Alexandra Kollontai (1872-1952) was a leading Bolshevik and the earliest champion of women’s rights under the new Soviet government. From an aristocratic background, she was attracted to left wing ideas as a student and in 1899 joined the Russian Social Democratic Labour Party, under which name the communists were first organized. Kollontai devoted her energies, in exile and in Russia, to develop strategies for the organization and education of women and their involvement in the struggle against tsarism and capitalism, in unity with and as an equal partner of men.
She also sought to liberate women’s sexuality as part of the liberation of women in general, and promoted ideas that may appear to be quite acceptable now but which were somewhat advanced for the immediate post-feudal era in Russia (“sexuality is a human instinct as natural as hunger or thirst”). Although Kollontai encountered much resistance from her male comrades, she nevertheless persisted and earned the support of Lenin. While she was eventually banished to a diplomatic post because of her factional struggle against bureaucracy as a member of ‘The Workers Opposition,’ her ideas heavily influenced the Soviet agenda on women and family issues. It is believed that one of the reasons that she survived the Stalin purges was because of her popularity.
In an article, ‘Why Women Had Better Sex Under Socialism’ in the New York Times of August 12, by Kirsten R Ghodsee, a Professor of Russian and East European studies at the University of Pennsylvania, recognition was given to the role of Alexandra Kollontai.
The writer said: “After the Bolshevik takeover Vladimir Lenin and Alexandra Kollontai enabled a sexual revolution in the early years of the Soviet Union with Kollontai arguing that love should be freed from economic considerations.” The ideological foundation for women’s equality had been laid by earlier writers such as August Bebel and Friedrich Engels. Thus, suffrage was extended to women in 1917, immediately after the revolution and three years before the US. This was followed by the liberalization of divorce laws and freedom being given to women over reproductive rights. Unwanted pregnancies were reduced by extensive sex education.

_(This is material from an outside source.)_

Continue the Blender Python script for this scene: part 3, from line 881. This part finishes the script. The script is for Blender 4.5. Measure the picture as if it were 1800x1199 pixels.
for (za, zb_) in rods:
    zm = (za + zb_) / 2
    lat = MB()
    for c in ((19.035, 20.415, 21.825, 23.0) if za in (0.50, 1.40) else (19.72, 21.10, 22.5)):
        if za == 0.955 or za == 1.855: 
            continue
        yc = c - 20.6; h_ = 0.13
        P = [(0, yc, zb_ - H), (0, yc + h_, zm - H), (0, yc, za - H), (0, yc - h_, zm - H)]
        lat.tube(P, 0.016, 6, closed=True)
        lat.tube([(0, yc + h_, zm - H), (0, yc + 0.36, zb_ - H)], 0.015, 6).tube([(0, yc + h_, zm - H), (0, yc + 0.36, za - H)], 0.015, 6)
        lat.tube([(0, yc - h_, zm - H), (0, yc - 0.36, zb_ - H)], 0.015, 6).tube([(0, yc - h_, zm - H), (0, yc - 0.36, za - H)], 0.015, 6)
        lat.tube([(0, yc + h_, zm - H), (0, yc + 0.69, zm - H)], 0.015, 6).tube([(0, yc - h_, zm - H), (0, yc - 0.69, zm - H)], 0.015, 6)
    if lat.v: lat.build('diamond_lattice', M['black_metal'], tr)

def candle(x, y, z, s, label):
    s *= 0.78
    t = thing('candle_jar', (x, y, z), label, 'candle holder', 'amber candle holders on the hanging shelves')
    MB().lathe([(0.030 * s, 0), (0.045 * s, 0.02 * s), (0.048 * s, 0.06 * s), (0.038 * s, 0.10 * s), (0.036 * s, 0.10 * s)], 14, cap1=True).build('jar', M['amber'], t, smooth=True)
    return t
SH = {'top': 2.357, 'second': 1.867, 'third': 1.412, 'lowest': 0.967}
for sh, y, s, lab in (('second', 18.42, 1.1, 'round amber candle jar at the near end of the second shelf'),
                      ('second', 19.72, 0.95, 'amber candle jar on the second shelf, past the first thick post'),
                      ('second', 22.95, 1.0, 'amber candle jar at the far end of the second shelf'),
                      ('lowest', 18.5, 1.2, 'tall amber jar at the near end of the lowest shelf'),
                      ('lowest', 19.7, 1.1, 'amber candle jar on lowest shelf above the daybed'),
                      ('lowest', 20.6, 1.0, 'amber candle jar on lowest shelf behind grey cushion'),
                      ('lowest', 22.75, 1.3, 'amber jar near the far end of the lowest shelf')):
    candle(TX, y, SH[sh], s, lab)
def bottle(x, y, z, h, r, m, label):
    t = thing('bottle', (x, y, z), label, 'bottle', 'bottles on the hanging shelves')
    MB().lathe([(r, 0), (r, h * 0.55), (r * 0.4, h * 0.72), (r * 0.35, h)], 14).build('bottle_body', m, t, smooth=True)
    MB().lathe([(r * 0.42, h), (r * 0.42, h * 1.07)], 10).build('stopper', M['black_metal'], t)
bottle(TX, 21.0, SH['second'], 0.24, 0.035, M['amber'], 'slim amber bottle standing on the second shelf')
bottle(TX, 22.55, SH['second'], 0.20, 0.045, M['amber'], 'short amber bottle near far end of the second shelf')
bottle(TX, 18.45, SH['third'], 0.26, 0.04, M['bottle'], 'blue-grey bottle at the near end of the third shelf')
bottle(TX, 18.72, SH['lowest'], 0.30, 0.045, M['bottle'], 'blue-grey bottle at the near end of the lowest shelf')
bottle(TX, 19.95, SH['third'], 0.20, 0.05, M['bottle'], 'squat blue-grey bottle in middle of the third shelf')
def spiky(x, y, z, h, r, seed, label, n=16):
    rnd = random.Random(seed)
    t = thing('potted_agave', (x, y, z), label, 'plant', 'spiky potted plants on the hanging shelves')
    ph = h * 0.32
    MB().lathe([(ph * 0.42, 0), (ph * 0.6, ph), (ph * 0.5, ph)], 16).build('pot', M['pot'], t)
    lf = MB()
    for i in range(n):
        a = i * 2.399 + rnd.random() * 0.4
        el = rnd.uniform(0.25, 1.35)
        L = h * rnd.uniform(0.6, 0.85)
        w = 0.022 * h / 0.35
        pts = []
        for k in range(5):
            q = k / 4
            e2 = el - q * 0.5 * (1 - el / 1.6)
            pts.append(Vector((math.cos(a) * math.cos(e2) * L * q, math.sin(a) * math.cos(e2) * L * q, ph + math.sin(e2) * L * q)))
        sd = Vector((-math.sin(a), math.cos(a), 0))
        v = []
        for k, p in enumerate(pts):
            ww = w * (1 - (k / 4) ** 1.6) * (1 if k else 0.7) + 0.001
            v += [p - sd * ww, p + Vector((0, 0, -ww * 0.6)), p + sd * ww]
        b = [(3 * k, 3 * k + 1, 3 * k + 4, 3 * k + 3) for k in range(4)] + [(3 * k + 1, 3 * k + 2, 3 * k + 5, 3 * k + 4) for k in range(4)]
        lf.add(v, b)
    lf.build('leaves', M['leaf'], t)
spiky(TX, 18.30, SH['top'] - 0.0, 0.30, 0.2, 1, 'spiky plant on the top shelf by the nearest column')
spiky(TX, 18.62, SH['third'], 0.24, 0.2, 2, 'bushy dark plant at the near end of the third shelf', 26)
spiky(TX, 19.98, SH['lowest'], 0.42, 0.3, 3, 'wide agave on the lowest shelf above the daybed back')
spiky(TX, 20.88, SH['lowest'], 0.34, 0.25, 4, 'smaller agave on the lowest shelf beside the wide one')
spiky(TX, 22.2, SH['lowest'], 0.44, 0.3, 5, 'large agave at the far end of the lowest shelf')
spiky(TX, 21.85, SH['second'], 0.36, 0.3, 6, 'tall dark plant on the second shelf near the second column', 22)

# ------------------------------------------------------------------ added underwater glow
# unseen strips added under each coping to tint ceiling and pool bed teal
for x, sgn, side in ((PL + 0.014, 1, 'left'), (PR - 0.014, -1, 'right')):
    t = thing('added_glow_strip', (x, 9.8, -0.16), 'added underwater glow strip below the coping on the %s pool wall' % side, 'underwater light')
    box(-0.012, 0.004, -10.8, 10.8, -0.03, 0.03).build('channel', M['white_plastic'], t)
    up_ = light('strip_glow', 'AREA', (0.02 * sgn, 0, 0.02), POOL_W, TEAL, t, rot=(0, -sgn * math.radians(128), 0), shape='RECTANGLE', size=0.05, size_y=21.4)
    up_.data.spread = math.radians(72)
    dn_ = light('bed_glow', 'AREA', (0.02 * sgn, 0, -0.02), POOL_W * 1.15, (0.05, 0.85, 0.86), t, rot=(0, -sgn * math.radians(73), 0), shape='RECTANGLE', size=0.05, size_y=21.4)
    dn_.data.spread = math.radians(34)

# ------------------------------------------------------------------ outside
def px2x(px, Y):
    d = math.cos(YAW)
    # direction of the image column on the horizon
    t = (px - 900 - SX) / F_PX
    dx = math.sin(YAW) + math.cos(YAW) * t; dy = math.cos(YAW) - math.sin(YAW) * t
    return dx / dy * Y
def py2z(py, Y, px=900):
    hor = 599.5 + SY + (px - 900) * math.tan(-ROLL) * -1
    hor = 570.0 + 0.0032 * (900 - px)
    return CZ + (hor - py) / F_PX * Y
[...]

Policies in the Soviet Union after 1917 (although partially reversed under Stalin) and the socialist countries of Eastern Europe after the Second World War, emphasized the role of women as workers and sought to alleviate domestic burdens so as to encourage women to join the workforce. This was partly due to the need for more workers to assist in the rapid industrialization of the economies. Major resources were devoted to the education and training of women. Women were provided with generous maternity leave and free child care. Laundries and canteens were established to alleviate the burdens of domestic work.
Women therefore gained economic freedom as well as social freedom in many respects. Ghodsee said that liberal feminists in the West “grudgingly acknowledged” all this but were critical of state socialism because it represented emancipation from above and the achievements did not emerge from independent women’s movements.
Many of the achievements in these countries have been reversed since 1989 when socialism collapsed.
In addition to the achievements set out above, as early as 1952 studies were being conducted on sex and sexuality. Czechoslovakian sociologists conducted a study on the female orgasm in that year and in 1961 convened a conference devoted solely to that topic. But unlike in the West where the physiological aspects were emphasized, these studies focused on the social, namely, importance of the equality between men and women as the core component of female pleasure. In pre-1989 Poland, sexologists also did not limit sex to bodily experiences but stressed the importance of social and cultural contexts for sexual pleasure. They believed that the best stimulation would not help to achieve pleasure if a woman is stressed or overworked or worried about her future or financial stability.
Ana Durcheva, who lived for 43 years under socialism in Bulgaria complained that the “new free market hindered Bulgarians’ ability to have more amorous relationships.”
She was a single mother for many years but said that her life before 1989 was more gratifying. “My life was full of romance,” she said and complained that all her daughter does is work and is too tired to be with her husband when he comes home.
A study of East and West Germans after reunification found that Eastern women had twice as many orgasms as West German women. Researchers marvelled at the disparity, especially since Eastern women suffered the double burden of employment and housework while West German women had all the advantages of labour saving devices and many did not work. But they had less sex, and less satisfying sex than women who had to line up for toilet paper.
Ghodsee attributed this to a better quality of life due in part to the fact that socialist countries saw women’s emancipation as central to advanced socialist societies which those countries saw themselves as building. (I am grateful to Professor Ghodsee for the most of the facts and some of the analysis herein. I take responsibility for the opinions, express and implied.)